New York State Court of Claims

New York State Court of Claims

KIRKLAND v. THE STATE OF NEW YORK, #2000-015-523, Claim No. 97990


Claimant's failure to testify that radio was not altered prior to its confiscation by prison officials prevents his recovery of money damages for its destruction.

Case Information

Claimant short name:
Footnote (claimant name) :

Footnote (defendant name) :

Third-party claimant(s):

Third-party defendant(s):

Claim number(s):
Motion number(s):

Cross-motion number(s):

Claimant's attorney:
Leroy Kirkland, Pro Se
Defendant's attorney:
Honorable Eliot Spitzer, Attorney General
By: Timothy P. Mulvey, Esquire Assistant Attorney General
Third-party defendant's attorney:

Signature date:
December 20, 2000
Saratoga Springs

Official citation:

Appellate results:

See also (multicaptioned case)

This decision results from the trial of a claim which alleges that at approximately 4:50 p.m. on the fifteenth day of December 1997 certain of the claimant's property was confiscated and later destroyed by correction officers at the Mohawk Correctional Facility in Rome, New York.

According to the claimant he was asleep in the dormitory on the date of the incident when his property, consisting of a Walkman and headphones, was confiscated from another inmate who was using it with claimant's permission. The claimant was charged with an "unauthorized exchange" and the property was confiscated pending a hearing. Claimant testified that a tier 2 hearing was held on December 17, 1997 and that the ticket which he had been issued was dismissed at that time. Claimant also testified that the Walkman and headphones which had been confiscated were not produced at the hearing and that they have never been returned to him. Claimant estimated the value of the Walkman at between $54.00 and $59.00, including the cost of the headphones, and testified that he had purchased it by mail order five weeks prior to its confiscation. Claimant also seeks to recover $500.00 for the mental discomfort he suffered as a result of being deprived of his property but offered no testimony in this regard at trial.

Defendant presented the testimony of Ronald Manell who is a Lieutenant at Mohawk Correctional Facility and has been so employed since 1990. Exhibit A, a tier 2 hearing "packet" relating to the claimant's tier 2 hearing held on December 17, 1997, was received into evidence. Exhibit A reveals, and Lieutenant Manell's testimony confirms, that the claimant was found guilty at the hearing of an unauthorized exchange. The disposition sheet from the hearing indicates that the confiscated radio and headphones were to be returned to him "if unaltered". Exhibit A does not show the actual disposition of the radio and headphones but only that they were to be returned to the claimant upon a determination that they had not been impermissibly altered.

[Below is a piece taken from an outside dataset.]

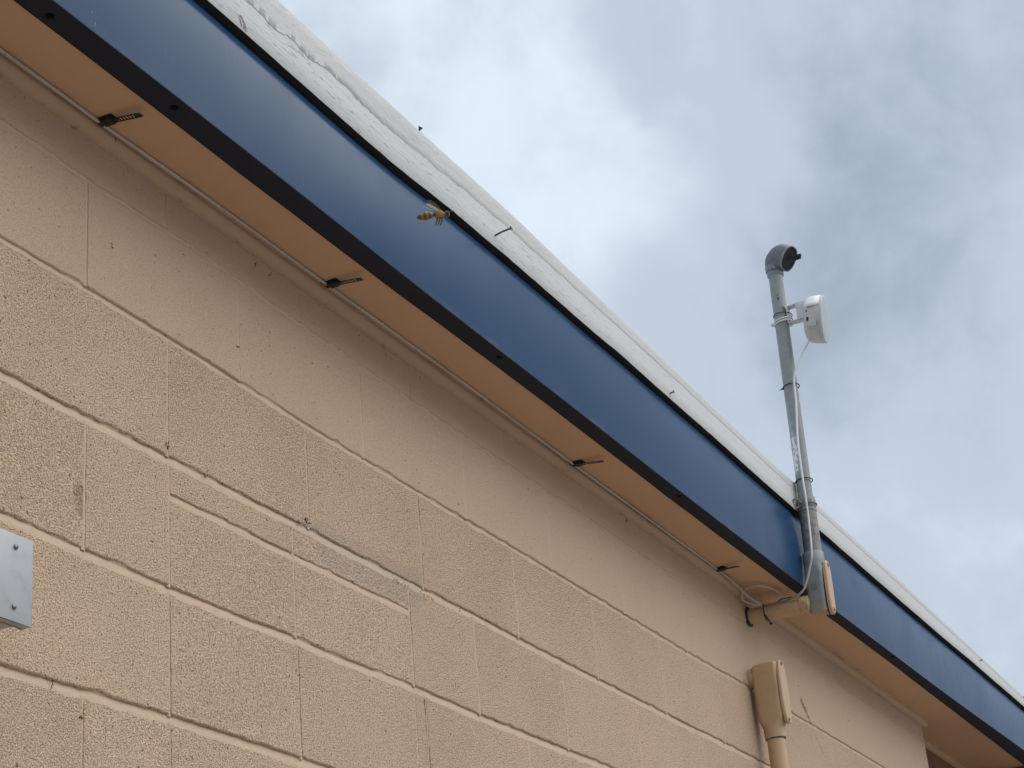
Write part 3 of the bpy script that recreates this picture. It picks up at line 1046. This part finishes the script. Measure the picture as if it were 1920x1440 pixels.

Defendant also presented the testimony of Jeff Cianciola, who has been a correction officer employed at Mohawk Correctional Facility for nineteen years. Correction Officer Cianciola investigated the claimant's institutional claim for return of the radio and headphones or payment for their value. The results of his investigation are contained in the memorandum admitted into evidence as a business record marked for identification as Exhibit B. In the memorandum, Sergeant Cianciola determined from other institutional business records not produced at the hearing that the items were destroyed because they were found to have been altered. The memorandum reflects that the items were destroyed by Correction Officer Heath on December 19, 1998 [
sic] and logged in the contraband book.
Although claimant stated at trial that he did not see how the subject property could have been altered since it was only five weeks old when confiscated, he did not offer direct testimony that, in fact, the property had not been altered prior to its seizure.

The burden of proof in this matter is upon the claimant to show that he was entitled to the return of the confiscated property in order to now recover its value. His failure to testify to the unaltered condition of the property is fatal to this claim in light of the business records of the institution which indicate that the property was determined to be altered, although the nature of the alterations was not specified. As altered property it was classified as contraband and destroyed. Without proof to the contrary claimant was not legally entitled to its return and may not recover the value of the Walkman and headphones.

Therefore, the portion of the claim seeking $500.00 for mental discomfort will be dismissed. The claim is, in all respects, denied.

Let judgment be entered accordingly.